Whoops! D-Link Forgot the Documentation

D-Link is releasing a new router and David Pogue wrote a review (free registration required) in his weekly column. Unfortunately for D-Link, it’s probably not the kind of review they were hoping for.

Pogue’s column is titled “A Router So Complete, and Vexing”. He was generally positive on the idea of a combined router, home backup hard drive, and digital picture frame, but he wasn’t so happy that D-Link was the company building it. From his article, emphasis is mine:

>The 685’s heart is in the right place. Its inventors have noticed that our high-tech homes are becoming cluttered with network-related gadgets and their associated cable creep.
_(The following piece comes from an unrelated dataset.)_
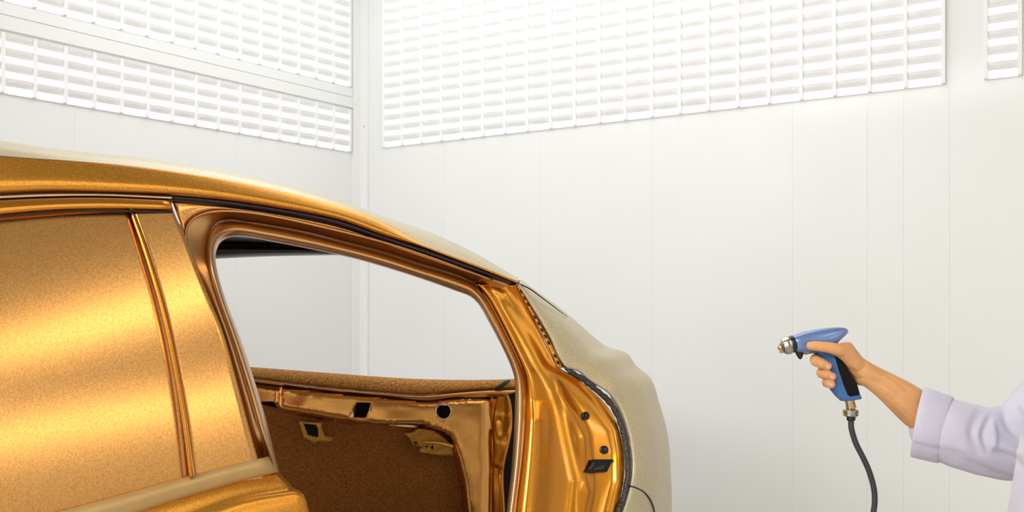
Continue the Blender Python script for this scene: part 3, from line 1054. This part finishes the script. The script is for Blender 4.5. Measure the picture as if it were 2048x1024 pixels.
gun = empty('spray_gun', gp(1690, 800), 'blue spray gun with black grip, held out by the hand', 'spray gun')
body = sect_loft('gun_body', [((1580, 674), (1589, 703.5), 13, 0), ((1584, 672), (1592, 704), 16, 0), ((1595, 668), (1600, 705), 18, 0), ((1606, 664), (1610, 705.5), 19, 0), ((1632, 658.5), (1634, 706), 20, 0),
                              ((1655, 655.5), (1654, 704), 20, 0), ((1673, 654.2), (1668, 692), 18, 0), ((1685, 654.6), (1677, 682), 15, 0), ((1692, 656.5), (1685, 675), 11, 0), ((1695.5, 660), (1691, 670), 6, 0), ((1696.3, 663), (1694.5, 667), 2, 0)],
                 M['blue'], gun, seg=32, power=2.3)
ring_ax = (gp(1560, 693) - gp(1600, 682)).normalized()
rc = gp(1587, 688)
lathe('nozzle_ring', rc - ring_ax * .004, ring_ax, [(0, .0150), (.002, .0168), (.008, .0168), (.010, .0155)], M['black'], gun, seg=32)
lathe('air_cap', rc + ring_ax * .006, ring_ax, [(0, .0160), (.002, .0172), (.006, .0170), (.011, .0160), (.015, .0138), (.018, .0108), (.0195, .0075), (.020, .005)], M['chrome'], gun, seg=64, lobes=8, lobe_amp=.03)
lathe('nozzle_tip', rc + ring_ax * .0245, ring_ax, [(0, .006), (.004, .0055), (.006, .0035), (.007, .002)], M['brass'], gun, seg=20)
for sgn in (1, -1):
    up = Vector((0, 0, 1)) if sgn > 0 else Vector((0, 0, -1))
    b0 = rc + ring_ax * .020 + up * .008
    tube('air_horn', [b0, b0 + ring_ax * .005 + up * .001, b0 + ring_ax * .009 - up * .001], [.0026, .0022, .0014], M['brass'], gun, seg=10, sub=3)
trig = sect_loft('trigger', [((1590, 704), (1608, 704), 6, 0), ((1592, 709), (1606.5, 709), 5.5, 0), ((1595, 714), (1605, 714), 5, 0), ((1597.5, 717.5), (1603.5, 717), 3.5, 0), ((1599, 718.6), (1602, 718.4), 1.5, 0)], M['black'], gun, seg=16)
grip = sect_loft('grip', [((1627, 702), (1676, 694), 13, 0), ((1633, 709), (1676, 708), 14.5, 0), ((1643, 722), (1680, 722), 15, 0), ((1650, 740), (1688, 738), 15.5, 0), ((1656, 762), (1704, 756), 16, 0), ((1661, 780), (1714, 776), 16, 0),
                          ((1671, 792), (1719, 788), 16, 0), ((1679, 799.5), (1722, 795.5), 15.5, 0), ((1681, 801.5), (1721.5, 797), 13, 0)], M['blue_dark'], gun, seg=28, power=2.8)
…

As long as people are going to buy all these different network gadgets, D-Link figures, why not combine them into one?

>**It’s the right idea. Unfortunately, D-Link is the wrong company to make it a reality.**

Ouch.


So what went wrong? D-Link made the classic mistake of ignoring the user experience. In fact, David thinks you’d have better luck figuring out how to fly the Space Shuttle.

What I really like about this article is that David’s highlights of the failing of the user experience include the documentation. It is an excellent example of what I’ve spoken on about this blog before, namely that documentation should be a tool in the user centered design process and that the documentation is a valuable point of experience that can significantly impact a customer’s opinion of your product or company.

>Above all — and this is the mind-blowing part — D-Link is selling this very complex piece of consumer technology without a single word of instructions for the features that make it unique…Isn’t it amazing that, after all these years, it still hasn’t dawned on companies like D-Link that simplicity sells? They still don’t get it: spending a little money up front — on hardware design, streamlined software, better manuals — would save a fortune in tech-support calls and store returns.

D-Link spent all their time engineering the product but forgot to educate their users on how to use the new features. Massive fail, and an unfortunately public one for D-Link.